To be done:
Output the material beneath exactly, leaving nothing out.

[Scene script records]
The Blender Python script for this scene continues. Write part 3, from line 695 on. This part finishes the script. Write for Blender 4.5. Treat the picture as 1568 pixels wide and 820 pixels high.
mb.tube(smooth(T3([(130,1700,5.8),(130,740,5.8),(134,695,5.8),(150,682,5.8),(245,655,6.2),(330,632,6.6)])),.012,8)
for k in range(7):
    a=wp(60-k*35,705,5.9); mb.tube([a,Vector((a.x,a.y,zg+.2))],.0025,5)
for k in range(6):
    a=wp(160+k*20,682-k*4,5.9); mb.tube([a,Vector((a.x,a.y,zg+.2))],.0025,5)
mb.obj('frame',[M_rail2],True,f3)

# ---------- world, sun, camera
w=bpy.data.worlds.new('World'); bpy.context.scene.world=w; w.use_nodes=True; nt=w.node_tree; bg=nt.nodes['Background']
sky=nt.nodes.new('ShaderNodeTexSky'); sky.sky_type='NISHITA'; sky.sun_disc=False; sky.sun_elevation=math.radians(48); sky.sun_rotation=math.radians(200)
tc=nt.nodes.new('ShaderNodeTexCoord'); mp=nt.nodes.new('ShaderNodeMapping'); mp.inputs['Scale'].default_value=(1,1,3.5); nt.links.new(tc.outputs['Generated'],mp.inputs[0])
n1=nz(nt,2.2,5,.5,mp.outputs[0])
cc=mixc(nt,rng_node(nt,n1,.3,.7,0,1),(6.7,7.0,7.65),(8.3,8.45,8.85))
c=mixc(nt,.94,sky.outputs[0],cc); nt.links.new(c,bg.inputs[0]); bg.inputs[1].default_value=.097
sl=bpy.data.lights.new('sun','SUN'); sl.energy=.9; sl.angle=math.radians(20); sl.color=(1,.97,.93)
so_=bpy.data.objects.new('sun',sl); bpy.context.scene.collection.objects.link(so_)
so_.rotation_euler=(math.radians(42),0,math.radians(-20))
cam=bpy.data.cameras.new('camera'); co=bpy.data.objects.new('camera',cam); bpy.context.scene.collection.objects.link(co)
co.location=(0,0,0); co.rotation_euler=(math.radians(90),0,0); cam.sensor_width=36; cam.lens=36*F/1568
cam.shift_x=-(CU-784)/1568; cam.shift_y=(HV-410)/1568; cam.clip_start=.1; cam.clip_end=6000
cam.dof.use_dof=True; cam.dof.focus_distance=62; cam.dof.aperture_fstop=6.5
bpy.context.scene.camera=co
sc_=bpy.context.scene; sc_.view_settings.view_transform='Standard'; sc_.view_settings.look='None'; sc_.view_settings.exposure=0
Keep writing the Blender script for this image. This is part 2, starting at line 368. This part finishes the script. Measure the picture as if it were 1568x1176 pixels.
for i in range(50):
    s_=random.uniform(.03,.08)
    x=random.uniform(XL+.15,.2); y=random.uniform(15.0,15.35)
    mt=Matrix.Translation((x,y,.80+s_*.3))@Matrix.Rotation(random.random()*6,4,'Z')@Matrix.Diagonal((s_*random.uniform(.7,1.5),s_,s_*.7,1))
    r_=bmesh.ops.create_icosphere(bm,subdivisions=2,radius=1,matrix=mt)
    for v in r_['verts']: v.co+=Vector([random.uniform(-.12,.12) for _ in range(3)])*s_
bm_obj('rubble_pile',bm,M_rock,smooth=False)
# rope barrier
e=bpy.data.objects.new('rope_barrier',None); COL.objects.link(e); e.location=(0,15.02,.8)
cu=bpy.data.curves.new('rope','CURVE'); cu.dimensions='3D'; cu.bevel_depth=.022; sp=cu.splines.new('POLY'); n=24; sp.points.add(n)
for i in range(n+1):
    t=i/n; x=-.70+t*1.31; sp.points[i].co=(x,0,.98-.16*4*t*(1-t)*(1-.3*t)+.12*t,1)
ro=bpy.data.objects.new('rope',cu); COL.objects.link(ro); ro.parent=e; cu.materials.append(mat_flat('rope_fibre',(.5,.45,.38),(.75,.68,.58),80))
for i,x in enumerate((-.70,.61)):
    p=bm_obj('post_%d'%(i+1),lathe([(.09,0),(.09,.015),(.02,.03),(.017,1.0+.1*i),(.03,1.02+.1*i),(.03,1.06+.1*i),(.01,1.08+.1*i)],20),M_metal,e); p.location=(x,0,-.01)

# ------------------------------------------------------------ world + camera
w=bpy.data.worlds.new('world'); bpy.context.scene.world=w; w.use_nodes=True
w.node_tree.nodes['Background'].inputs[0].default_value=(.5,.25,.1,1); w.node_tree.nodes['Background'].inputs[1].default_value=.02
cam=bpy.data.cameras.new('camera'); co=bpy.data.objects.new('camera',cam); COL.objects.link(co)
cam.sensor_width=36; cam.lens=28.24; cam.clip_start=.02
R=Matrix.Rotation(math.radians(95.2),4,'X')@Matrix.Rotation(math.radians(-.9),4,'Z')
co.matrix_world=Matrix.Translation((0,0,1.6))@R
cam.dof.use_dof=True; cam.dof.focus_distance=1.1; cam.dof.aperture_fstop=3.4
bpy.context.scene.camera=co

Result below:
The Blender Python script for this scene continues. Write part 3, from line 695 on. This part finishes the script. Write for Blender 4.5. Treat the picture as 1568 pixels wide and 820 pixels high.
mb.tube(smooth(T3([(130,1700,5.8),(130,740,5.8),(134,695,5.8),(150,682,5.8),(245,655,6.2),(330,632,6.6)])),.012,8)
for k in range(7):
    a=wp(60-k*35,705,5.9); mb.tube([a,Vector((a.x,a.y,zg+.2))],.0025,5)
for k in range(6):
    a=wp(160+k*20,682-k*4,5.9); mb.tube([a,Vector((a.x,a.y,zg+.2))],.0025,5)
mb.obj('frame',[M_rail2],True,f3)

# ---------- world, sun, camera
w=bpy.data.worlds.new('World'); bpy.context.scene.world=w; w.use_nodes=True; nt=w.node_tree; bg=nt.nodes['Background']
sky=nt.nodes.new('ShaderNodeTexSky'); sky.sky_type='NISHITA'; sky.sun_disc=False; sky.sun_elevation=math.radians(48); sky.sun_rotation=math.radians(200)
tc=nt.nodes.new('ShaderNodeTexCoord'); mp=nt.nodes.new('ShaderNodeMapping'); mp.inputs['Scale'].default_value=(1,1,3.5); nt.links.new(tc.outputs['Generated'],mp.inputs[0])
n1=nz(nt,2.2,5,.5,mp.outputs[0])
cc=mixc(nt,rng_node(nt,n1,.3,.7,0,1),(6.7,7.0,7.65),(8.3,8.45,8.85))
c=mixc(nt,.94,sky.outputs[0],cc); nt.links.new(c,bg.inputs[0]); bg.inputs[1].default_value=.097
sl=bpy.data.lights.new('sun','SUN'); sl.energy=.9; sl.angle=math.radians(20); sl.color=(1,.97,.93)
so_=bpy.data.objects.new('sun',sl); bpy.context.scene.collection.objects.link(so_)
so_.rotation_euler=(math.radians(42),0,math.radians(-20))
cam=bpy.data.cameras.new('camera'); co=bpy.data.objects.new('camera',cam); bpy.context.scene.collection.objects.link(co)
co.location=(0,0,0); co.rotation_euler=(math.radians(90),0,0); cam.sensor_width=36; cam.lens=36*F/1568
cam.shift_x=-(CU-784)/1568; cam.shift_y=(HV-410)/1568; cam.clip_start=.1; cam.clip_end=6000
cam.dof.use_dof=True; cam.dof.focus_distance=62; cam.dof.aperture_fstop=6.5
bpy.context.scene.camera=co
sc_=bpy.context.scene; sc_.view_settings.view_transform='Standard'; sc_.view_settings.look='None'; sc_.view_settings.exposure=0
Keep writing the Blender script for this image. This is part 2, starting at line 368. This part finishes the script. Measure the picture as if it were 1568x1176 pixels.
for i in range(50):
    s_=random.uniform(.03,.08)
    x=random.uniform(XL+.15,.2); y=random.uniform(15.0,15.35)
    mt=Matrix.Translation((x,y,.80+s_*.3))@Matrix.Rotation(random.random()*6,4,'Z')@Matrix.Diagonal((s_*random.uniform(.7,1.5),s_,s_*.7,1))
    r_=bmesh.ops.create_icosphere(bm,subdivisions=2,radius=1,matrix=mt)
    for v in r_['verts']: v.co+=Vector([random.uniform(-.12,.12) for _ in range(3)])*s_
bm_obj('rubble_pile',bm,M_rock,smooth=False)
# rope barrier
e=bpy.data.objects.new('rope_barrier',None); COL.objects.link(e); e.location=(0,15.02,.8)
cu=bpy.data.curves.new('rope','CURVE'); cu.dimensions='3D'; cu.bevel_depth=.022; sp=cu.splines.new('POLY'); n=24; sp.points.add(n)
for i in range(n+1):
    t=i/n; x=-.70+t*1.31; sp.points[i].co=(x,0,.98-.16*4*t*(1-t)*(1-.3*t)+.12*t,1)
ro=bpy.data.objects.new('rope',cu); COL.objects.link(ro); ro.parent=e; cu.materials.append(mat_flat('rope_fibre',(.5,.45,.38),(.75,.68,.58),80))
for i,x in enumerate((-.70,.61)):
    p=bm_obj('post_%d'%(i+1),lathe([(.09,0),(.09,.015),(.02,.03),(.017,1.0+.1*i),(.03,1.02+.1*i),(.03,1.06+.1*i),(.01,1.08+.1*i)],20),M_metal,e); p.location=(x,0,-.01)

# ------------------------------------------------------------ world + camera
w=bpy.data.worlds.new('world'); bpy.context.scene.world=w; w.use_nodes=True
w.node_tree.nodes['Background'].inputs[0].default_value=(.5,.25,.1,1); w.node_tree.nodes['Background'].inputs[1].default_value=.02
cam=bpy.data.cameras.new('camera'); co=bpy.data.objects.new('camera',cam); COL.objects.link(co)
cam.sensor_width=36; cam.lens=28.24; cam.clip_start=.02
R=Matrix.Rotation(math.radians(95.2),4,'X')@Matrix.Rotation(math.radians(-.9),4,'Z')
co.matrix_world=Matrix.Translation((0,0,1.6))@R
cam.dof.use_dof=True; cam.dof.focus_distance=1.1; cam.dof.aperture_fstop=3.4
bpy.context.scene.camera=co